Manche au ventre, il freine progressivement pour éviter un « cheval de bois » et finit par s’arrêter sain et sauf.
Il coupe les contacts et la magnéto auxiliaire autonome.
Ses articulations sont en feu, il est secoué de tremblements nerveux le siège est mouillé et il a certainement perdu quelques kilos.
Il ne parvient même pas à déboucler sa ceinture, mais il est vivant et entier !
Le tracteur ramène illico l’avion à l’abri des regards dans le hangar.
Le constat fait état de cellule déformée à plusieurs endroits, d’une aile vrillée, de panneaux tordus, de nombreux rivets absents…
Heureusement les plans fixes et gouvernes ont tenu mais le compensateur de queue ne tient plus que par une seule charnière et y a une importante fuite d’huile sur le capot gauche.
Malgré l'obstination de maintenir ce vol d'essai, cette tentative prématurée et hasardeuse se termine bien.
La mise au point du Twin Bee ne peut se concevoir dans la précipitation et nécessite un programme drastique incluant de nombreuses heures de travail acharné et une main d’œuvre adaptée, que des ressources financières de l'entreprise ne permettent plus.
La trésorerie s’est effondrée et les grandes courses nationales qui, dix années auparavant, attiraient un public nombreux et enthousiaste, sont passées de mode.
Les rumeurs de guerre en Europe et au Japon laissent entrevoir un développement aéronautique bien différent que celui du sport et des records et les racers n’ont plus la cote.
La passion dévorante et exclusive pour la vitesse et l’appât du gain des prix qu’offrent les « National Air Races » ont produit des engins aux tendances suicidaires qui n’ont plus aucun avenir.
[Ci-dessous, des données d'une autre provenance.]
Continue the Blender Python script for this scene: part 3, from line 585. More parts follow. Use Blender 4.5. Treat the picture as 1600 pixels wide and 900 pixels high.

Le Twin Bee en est un exemple frappant.
En ce qui concerne Trout Meckerel, inutile de lui reparler ni du Twin Bee ni des frères Grandville ! Ce premier vol sera aussi le dernier.
Ici s’arrête la "courtissime carrière de ce bimoteur de légende qui devait rafler tous les trophées", mais n’a jamais été présenté, n’a participé à aucune course et dont l’existence est restée dans l’ombre du fabuleux ratage qui a fini par liquider les finances de la boîte en 1938.
L’avion a disparu avec l’entreprise qui dépose son bilan en 1939, dans la tourmente des problèmes techniques et financiers et ses créateurs sont fort bien parvenus à cacher sa courte existence, longtemps demeurée inconnue.
Pas de photos !Contrairement aux différents modèles de Gee Bee qui ont été largement photographiés, mise à part la seule connue (ci-dessus), les rares prises de vue de cet avion sont toujours introuvables.
Ceci s’explique peut-être pour plusieurs raisons :- le secret bien gardé, qui a entouré sa construction et la non divulgation des documents du bureau d'étude
- la rapidité avec laquelle elle a été menée (moins de 6 mois bloc/bloc !).
- la perte d’une partie des archives de sa construction, notamment les quelques rares photos confidentielles détruites dans l’incendie du bureau d’étude où elles étaient gardées.